Charlot, un pobre diablo que vive en la calle, es un ser sin maldad que sobrevive gracias a su picaresca —en la escena anterior, preso del hambre, había desarrollado un gag donde se comía el perrito caliente de un niño. Vive de la forma más honrada posible, sin mayor aspiración que encontrar un techo cada noche y alguna migaja que llevarse al estómago. Todo cambia cuando recibe la cartera.
Para tomar conciencia de que ahora posee mucho dinero gracias a un giro del destino, el personaje interpretado por Charles Chaplin sigue el proceso básico del payaso: detenerse ante lo que acaba de suceder, comprenderlo y reaccionar de manera consecuente expresando con total franqueza los sentimientos que le suscita la situación. El vagabundo, que ha vivido toda la escena al lado de un puesto de perritos calientes, cambia de carácter de manera radical, dejando atrás su sonrisa afable y su inofensiva picaresca para dar paso a un estado mental transitorio dominado por el capitalismo.
Se siente un ser superior al resto por tener la cartera llena, con la potestad de maltratar al prójimo. Se gira hacia el dependiente del puesto y, sin dudarlo, comienza a gritarle y a hacer aspavientos, indicándole que prepare una buena tanda de comida. El gag se desarrolla en segundo plano, como si el autor no le prestase especial atención al momento. Rodada con la lejanía del plano americano, la situación termina al instante, como si fuera un mero nexo con el que dar paso a la siguiente escena.
El circo es uno de los muchos ejemplos donde el actor y director inglés mostró su ideología de izquierdas. En este caso, la cinta aborda el mundo del circo, y cómo la parte artística del espectáculo ha sido aplastada por la gestión capitalista, por la cual la disciplina militar y el uso de la violencia contra los artistas están a la orden del día. En su conjunto, el filme se construye como un alegato en favor de la expresión artística entendida como acto puro, espontáneo, que no puede ejecutarse como si de una ecuación matemática se tratase. Aunque loable, parece evidente que la reflexión es un tanto ingenua, o, cuando menos, tremendamente simplista, si lo que se quiere es establecer un retrato veraz de todo lo que implica el arte.

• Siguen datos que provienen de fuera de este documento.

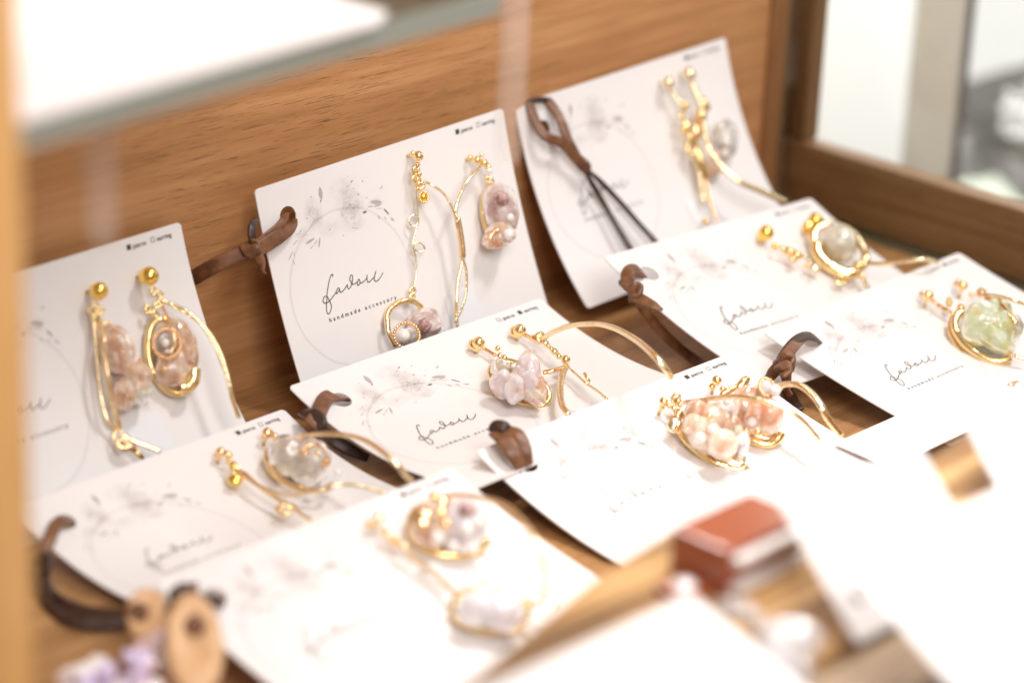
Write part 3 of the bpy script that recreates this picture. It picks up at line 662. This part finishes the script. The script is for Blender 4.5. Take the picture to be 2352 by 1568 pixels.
# clear beads on the front card
cb = thing('clear_bead_ring', onz(1760, 1480, -236), 'blurred ring of clear glass like beads at the bottom right, on the white card', 'bead ring')
lf = 291-236
for i, (px, py, rx, ry, rot) in enumerate([(1672, 1402, 34, 20, 20), (1712, 1412, 30, 20, 35), (1742, 1440, 30, 20, 60), (1752, 1480, 20, 34, 10), (1736, 1520, 20, 34, 20), (1776, 1556, 40, 24, 0), (1700, 1560, 40, 20, 0), (1838, 1548, 34, 30, 40)]):
    blob('bead', None, px, py, rx, ry, rot, lf, 2.6, M['bead_clear'], cb, .22, 3, False, seed=i)
ringo('link', None, 1806, 1478, 62, 36, -14, lf+3, 1.5, M['bead_clear'], cb); ringo('link', None, 1800, 1484, 34, 14, -24, lf+3, 1.2, M['bead_clear'], cb)
for i in range(3): 
    blob('bead', None, 1640+i*24, 1560-i*2, 18, 12, 0, lf, 2, M['st_clear'], cb, .2, 3, seed=20+i)

# ------------------------------------------------------------------ earrings
def rmm(c, px, py, rpx): return rpx*depth(P(c, px, py, 3))/FPX
def earring(c, base, label, items):
    t = thing('earring', P(c, base[0], base[1], .1), label, 'earring', 'gold earrings pinned on the cards')
    for k, it in enumerate(items):
        kind = it[0]
        if kind in ('stud', 'bead', 'pearl'):
            _, px, py, r, lift = it[:5]; mt = it[5] if len(it) > 5 else {'stud': 'gold', 'bead': 'gold', 'pearl': 'pearl'}[kind]
            ctr = P(c, px, py, lift); R_ = r*depth(ctr)/FPX; s = sphere({'stud': 'stud_ball', 'bead': 'gold_bead', 'pearl': 'pearl'}[kind], ctr, R_, M[mt], t, 3 if r < 12 else 4)
            if kind == 'stud':
                n = N(c, px, py, lift); V, F = sweep([ctr, ctr-n*(lift-.1)], circ(.45, 8)); mesh('ear_post', V, F, M[mt], t)
        elif kind == 'ring':
            _, px, py, rx, ry, rot, lift, r = it[:8]; mt = it[8] if len(it) > 8 else 'gold'; ringo('ring', c, px, py, rx, ry, rot, lift, r, M[mt], t, .6)
        elif kind == 'bezel':
            _, px, py, rx, ry, rot, lift, r, a0, a1 = it[:10]; mt = it[10] if len(it) > 10 else 'gold'; ringo('bezel', c, px, py, rx, ry, rot, lift, r, M[mt], t, .5, a0, a1, it[11] if len(it) > 11 else 1., .06)
        elif kind == 'wire':
            _, pts, r = it[:3]; mt = it[3] if len(it) > 3 else 'gold_wire'; wire('wire', c, pts, r, M[mt], t, it[4] if len(it) > 4 else .75)
        elif kind == 'stone':
            _, px, py, rx, ry, rot, lift, h, mt = it[:9]; rg = (it[9] if len(it) > 9 else .28)*.55
            blob('stone', c, px, py, rx, ry, rot, lift, h, M[mt], t, rg, 4, True, seed=k+px*.01, freq=it[10] if len(it) > 10 else 1.7)
        elif kind == 'charm':
            _, px, py, rx, ry, rot, lift, h = it[:8]; mt = it[8] if len(it) > 8 else 'gold'
            blob('charm', c, px, py, rx, ry, rot, lift, h, M[mt], t, .08, 4, False, seed=k)
        elif kind == 'rope':
            _, px, py, rx, ry, rot, lift, nb, rb = it[:9]; mt = it[9] if len(it) > 9 else 'gold_rose'
            ctr, e1, e2, n = frame(c, px, py, lift, .5); V = []; F = []; V0, F0 = ICO[2]
            cr, sr = math.cos(math.radians(rot)), math.sin(math.radians(rot))
            for i in range(nb):
                a = 2*math.pi*i/nb; x, y = rx*math.cos(a), ry*math.sin(a); q = ctr+e1*(x*cr-y*sr)+e2*(x*sr+y*cr); kk = len(V)
                V += [q+v*rb for v in V0]; F += [[j+kk for j in f] for f in F0]
            mesh('granulated_ring', V, F, M[mt], t)
    return t
def chain(c, pts, r=6, w=.35, mt='gold'):
    return [('ring', x, y, r*(1 if i % 2 else .62), r*(.7 if i % 2 else 1), 30*i, l, w, mt) for i, (x, y, l) in enumerate(pts)]
# A ------------
earring('A', (228, 668), 'left earring on the leftmost upright card, rough beige crystal beside long straight wires', [
 ('stud', 228, 668, 21, 5, 'gold_ball'), ('charm', 216, 668, 9, 17, 0, 2.5, 1.4, 'gold_ball')] +
 chain('A', [(219, 702, 3.5), (212, 716, 3), (230, 716, 3.2), (222, 730, 3.5)], 9, .38) + [
 ('ring', 246, 752, 11, 13, 0, 3.5, .35), ('stone', 270, 806, 34, 60, -18, 4.5, 5, 'st_beige', .3), ('stone', 312, 872, 32, 44, -20, 4.5, 4.4, 'st_beige', .4), ('stone', 284, 905, 26, 36, 0, 4, 4, 'st_beige', .4), ('stone', 318, 905, 22, 24, 0, 5, 3.5, 'st_clear', .3),
 ('stone', 330, 900, 16, 20, 30, 5.5, 3, 'st_green', .35),
 ('wire', [(214, 722, 3), (220, 790, 3), (226, 860, 3), (234, 920, 3), (248, 966, 3), (268, 986, 3)], .55), ('wire', [(226, 730, 3.2), (236, 790, 7.5), (246, 860, 8.5), (256, 912, 7), (268, 958, 5), (274, 984, 4)], .75),
 ('wire', [(240, 770, 8), (238, 800, 8.6), (248, 860, 9), (262, 920, 8)], .45, 'gold_rose'),
 ('pearl', 280, 785, 6, 9.5), ('pearl', 299, 811, 6, 9.5), ('bead', 322, 826, 6, 8, 'gold_rose'),
 ('ring', 271, 999, 10, 12, 20, 3.5, .4), ('bead', 286, 1012, 6, 4), ('charm', 300, 1026, 20, 9, 40, 4, 1.2, 'gold_rose'), ('charm', 318, 1042, 18, 7, 45, 4, 1.2, 'gold'), ('ring', 282, 1020, 13, 9, 30, 4, .7, 'gold_rose'),
 ('wire', [(280, 998, 4), (304, 1012, 5), (334, 1022, 6), (368, 1036, 7)], .8)])
earring('A', (342, 634), 'right earring on the leftmost upright card, gold oval with pearl in spiral ring', [
 ('stud', 343, 634, 22, 5, 'gold_ball'), ('charm', 330, 634, 10, 18, 0, 2.5, 1.4, 'gold_ball')] +
 chain('A', [(352, 668, 3.5), (366, 676, 3.5), (362, 700, 3.6), (340, 710, 3.2), (356, 722, 3.2)], 9, .38) + [
 ('wire', [(362, 686, 3.5), (400, 700, 6), (440, 722, 9), (480, 762, 11), (508, 812, 12), (526, 870, 12), (534, 910, 11), (550, 960, 9)], .55), ('wire', [(365, 688, 3.5), (404, 708, 6.5), (450, 734, 9.5), (478, 768, 11.5), (504, 818, 12.6), (522, 872, 12.6), (530, 912, 11.6), (545, 958, 9.6)], .4),
 ('bezel', 392, 818, 50, 86, -16, 3.6, 1.0, 0, 360), ('bezel', 408, 850, 38, 44, -16, 5.2, 1.8, 10, 100, 'gold'), ('stone', 418, 800, 31, 70, -10, 5, 4, 'st_beige', .25), ('stone', 396, 846, 40, 42, 0, 4.4, 3.4, 'st_beige', .3), ('stone', 376, 780, 28, 40, 0, 4.2, 2.4, 'st_grey', .2),
 ('rope', 383, 789, 31, 33, 0, 8.2, 26, .55), ('pearl', 379, 787, 10, 8.6), ('pearl', 384, 806, 4.5, 9), ('pearl', 392, 808, 4, 9), ('bead', 378, 846, 8, 8.6, 'gold_rose'), ('wire', [(372, 700, 3.5), (394, 752, 8.4), (402, 786, 9), (390, 812, 9)], .4, 'gold_rose')])
# B ------------
earring('B', (961, 359), 'long earring on the middle upright card, thin looped wire down to a pearl hoop', [
 ('stud', 961, 359, 12, 4.5), ('bead', 948, 352, 6, 2)] +
 [('bead', 958+((i*7) % 5), 378+i*11, 7-(i % 2)*2, 3.5+(i % 2), 'gold' if i % 2 else 'gold_rose') for i in range(6)] + chain('B', [(954, 392, 3), (956, 412, 3), (965, 428, 3)], 9, .5) + [
 ('rope', 973, 453, 10, 12, 0, 3.6, 12, .4, 'gold'), ('charm', 973, 453, 8, 10, 0, 3.4, .8, 'gold_ball'),
 ('wire', [(954, 428, 2.5), (957, 466, 2.5), (960, 505, 2.5), (954, 532, 2.5), (948, 564, 2.5), (954, 590, 2.5), (956, 628, 2.5), (950, 662, 2.5)], .32, 'gold_pale'),
 ('ring', 950, 507, 11, 13, 0, 2.5, .28, 'gold_pale'), ('ring', 962, 568, 14, 10, 30, 2.5, .3, 'gold_pale'),
 ('wire', [(974, 416, 3), (996, 428, 5), (1020, 446, 6), (1038, 476, 7), (1048, 506, 7), (1056, 540, 7), (1063, 590, 7), (1071, 626, 7), (1068, 684, 6.5), (1045, 741, 6)], .5),
 ('ring', 947, 668, 6, 7, 0, 3, .4), ('ring', 946, 682, 5, 7, 0, 3, .4), ('bezel', 934, 738, 46, 48, 0, 3.4, .75, 170, 330), ('wire', [(889, 730, 3.4), (892, 762, 3.6), (908, 794, 3.8)], .8),
 ('stone', 975, 742, 38, 36, 20, 4.5, 4, 'st_purple', .2), ('stone', 976, 746, 15, 15, 0, 8.3, 1.6, 'st_dark', .3), ('stone', 1000, 768, 26, 22, 20, 4, 3, 'st_milk', .2), ('pearl', 926, 770, 16, 7), ('stone', 944, 772, 22, 22, 0, 5, 3, 'st_grey', .1), ('rope', 934, 770, 29, 29, 0, 8, 26, .5)])
earring('B', (1096, 367), 'right earring on the middle upright card, hanging purple druzy stone and long curved wire', [
 ('stud', 1096, 368, 10, 4.5), ('bead', 1080, 362, 7, 2), ('bead', 1112, 374, 9, 5), ('bead', 1121, 384, 8, 5, 'gold_rose'), ('pearl', 1124, 392, 8, 5.5), ('bead', 1118, 408, 7, 4.5), ('ring', 1126, 418, 7, 9, 0, 4, .4), ('bead', 1106, 356, 6, 4, 'gold_pale'),
 ('wire', [(1112, 374, 5), (1090, 396, 6.5), (1070, 420, 7), (1052, 458, 7), (1046, 486, 7), (1050, 520, 7), (1060, 556, 7), (1061, 596, 6.5), (1051, 646, 6), (1048, 688, 6), (1047, 714, 5.5), (1050, 752, 5)], .52), ('wire', [(1050, 500, 7), (1057, 536, 7.2), (1062, 576, 7.2), (1062, 592, 7)], 1.0, 'gold_rose'),
 ('bezel', 1142, 492, 33, 72, -6, 3.4, .7, 60, 260), ('stone', 1150, 478, 38, 62, -14, 5, 4.6, 'st_purple', .22, 1.3), ('stone', 1152, 456, 16, 18, 0, 8.3, 1.6, 'st_dark', .3), ('stone', 1150, 536, 32, 28, 0, 6, 4, 'st_beige', .25), ('pearl', 1172, 499, 9, 10), ('pearl', 1168, 538, 13, 10), ('stone', 1132, 552, 22, 20, 0, 5, 3.4, 'st_peach', .3), ('bezel', 1150, 548, 24, 20, -10, 8, .7, 150, 330, 'gold_rose')])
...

Al mismo tiempo, llama la atención que el gag de la cartera, ese al que el creador apenas ha prestado atención y que para muchos espectadores habrá pasado desapercibido, acabe siendo, por su lucidez y por las múltiples capas de lectura, la mayor crítica al capitalismo que presenta la película. Como si fuera de manera subconsciente, da la impresión de que Chaplin volcó su ideología en ese pequeño gag sin que pareciera que fuera realmente consciente de lo que estaba haciendo.